Software Development (CSC 321 2016F) : EBoards

CSC321.01 2016F, Class 07: Ruby, Revisited


Overview

Preliminaries

Admin

Upcoming Work

Good Things to Do

Questions

What is Software Engineering?

We should step back and ask ourselves the bigger question.

What is this thing, called "software engineering", that we are studying this semester?

Why Study Software Engineering? (Revisited)

We talked about this before, but it's probably useful to look at it again.

Why are we studying it? (Why do most institutions include it in their curriculum?)

More on Agile

A few things for us to talk about.

Review: Important Agile Practices

Context

What are some advantages of agile?

What are reasons that people would denegrate agile?

Software As A Service

What is it?

Why do we like it?

What are the ethical challenges of SaaS?

Web Technologies

Aka HTML 5, XML, and a history of the Web.

Pre-web. Need a language for describing documents that incldues not only content but also format information. SGML. A language that let you design languages that described documents. Tags. <para> means start of paragraph, </para> means end of paragraph.

Early web. HTML (a way to mark up documents) and HTTP (a protocol for requesting and sending documents).

Web growth. We don't just want static documents. We want interactivity and custom documents.

More Web growth.

HTML5: The primary Web technologies.

Some Ruby-isms, Rails-isms, and More

Ruby != Rails

In answering questions, some of you seemed to conflate Ruby and Rails. Ruby is a general-purpose programming language. Rails is a Web application development infrastructure that happens to use Ruby for its programming aspects. (At least one of you also asked about HTML.)

Syntax

The most difficult aspect of Ruby was digesting the syntax.

Refactoring

One of the aspects that I find the most confusing about Ruby is the aspect that I also find fascinating. The ability to refactor code and make it much more concise. I understand that most of the code in Ruby can be made more concise than in other languages, but I do not know how to do so as I am very new to the language and do not know many of the ways to refactor. I would like to learn more about how I can rewrite code so that it is still easily understandable, but much more concise.

Migration

What is it exactly? Why is it useful?

Hard to parse

The calling of functions using left shift bitwise operators confused me because I’m surprised why you just can’t call using function names and just append the strings together using the ‘+’ operator.

Metaprogramming

I don’t really understand how you can generate code at runtime yet you write the code before you run the program. Is there a way to go to a program that is already running and change the code and then the program changes the way it executes.

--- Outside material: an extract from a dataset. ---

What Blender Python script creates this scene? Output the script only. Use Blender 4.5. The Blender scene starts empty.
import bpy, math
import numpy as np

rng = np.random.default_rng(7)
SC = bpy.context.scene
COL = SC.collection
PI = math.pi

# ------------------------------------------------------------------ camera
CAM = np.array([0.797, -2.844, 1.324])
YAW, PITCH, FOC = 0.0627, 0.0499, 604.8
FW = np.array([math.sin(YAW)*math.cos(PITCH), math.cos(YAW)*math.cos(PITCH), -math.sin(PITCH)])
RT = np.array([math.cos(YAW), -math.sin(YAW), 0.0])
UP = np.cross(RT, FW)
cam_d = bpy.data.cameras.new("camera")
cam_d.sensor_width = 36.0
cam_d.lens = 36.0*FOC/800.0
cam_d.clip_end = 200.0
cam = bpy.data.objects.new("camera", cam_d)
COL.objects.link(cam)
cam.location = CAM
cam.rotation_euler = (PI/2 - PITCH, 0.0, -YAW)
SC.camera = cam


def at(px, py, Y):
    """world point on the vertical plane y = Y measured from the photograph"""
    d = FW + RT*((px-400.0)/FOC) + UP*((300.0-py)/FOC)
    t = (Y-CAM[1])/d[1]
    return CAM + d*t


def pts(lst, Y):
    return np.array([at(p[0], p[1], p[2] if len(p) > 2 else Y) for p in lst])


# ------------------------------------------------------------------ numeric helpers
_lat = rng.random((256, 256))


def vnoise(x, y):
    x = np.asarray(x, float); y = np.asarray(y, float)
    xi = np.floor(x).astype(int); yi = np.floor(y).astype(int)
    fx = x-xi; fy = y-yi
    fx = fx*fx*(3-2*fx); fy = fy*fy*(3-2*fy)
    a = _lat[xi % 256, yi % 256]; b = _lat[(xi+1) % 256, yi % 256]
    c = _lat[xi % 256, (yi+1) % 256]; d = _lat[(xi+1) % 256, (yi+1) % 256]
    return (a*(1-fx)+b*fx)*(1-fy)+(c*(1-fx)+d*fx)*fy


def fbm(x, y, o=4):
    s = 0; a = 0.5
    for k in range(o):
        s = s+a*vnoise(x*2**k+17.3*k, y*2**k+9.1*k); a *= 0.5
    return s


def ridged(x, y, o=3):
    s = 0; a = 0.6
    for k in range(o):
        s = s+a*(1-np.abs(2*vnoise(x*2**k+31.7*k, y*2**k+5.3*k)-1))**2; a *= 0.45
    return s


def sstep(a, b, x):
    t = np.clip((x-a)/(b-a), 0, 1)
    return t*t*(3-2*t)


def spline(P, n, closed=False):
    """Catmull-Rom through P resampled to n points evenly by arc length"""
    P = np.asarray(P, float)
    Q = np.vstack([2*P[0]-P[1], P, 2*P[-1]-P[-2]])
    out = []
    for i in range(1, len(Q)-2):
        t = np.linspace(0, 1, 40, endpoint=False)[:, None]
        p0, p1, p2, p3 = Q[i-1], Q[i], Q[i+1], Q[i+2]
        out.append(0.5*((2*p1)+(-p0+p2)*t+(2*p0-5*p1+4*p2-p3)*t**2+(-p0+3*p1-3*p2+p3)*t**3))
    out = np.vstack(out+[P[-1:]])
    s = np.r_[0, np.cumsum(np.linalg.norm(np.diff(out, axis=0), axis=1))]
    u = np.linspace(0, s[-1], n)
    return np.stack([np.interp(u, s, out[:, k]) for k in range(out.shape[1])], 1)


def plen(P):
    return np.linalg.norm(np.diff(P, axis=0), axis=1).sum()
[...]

The concept of metaprogramming is sort of difficult to understand. What are some more examples of metaprogramming?

Duck Typing

What is it? How does it relate to key oop principles?

yield

I am still working to understand what “yield” does. According to the reading, yield is commonly used with iterators. Once in the scope of the iterator, code is executed until it reaches yield. Then, any arguments given to yield are then used as arguments in the block of the iterator. I still do not understand why this is more or less useful to program with.

Scaffolding

Scaffolding continues to confuse me, though I'm slightly less confused as to why it's a good teaching tool.

Mix-Ins

I think I understand in a broad sense how mix-ins work, but I’m fuzzy on how they work syntactically in code. I’m not sure I would recognize them if I was looking at a program that used them. I understand that modules are included using the keyword include, but I’m not sure where mix-ins are included in Ruby code. I’m also not sure how yield works, even though it seems pretty intuitive, I’m just not sure if I would be sure when to use it.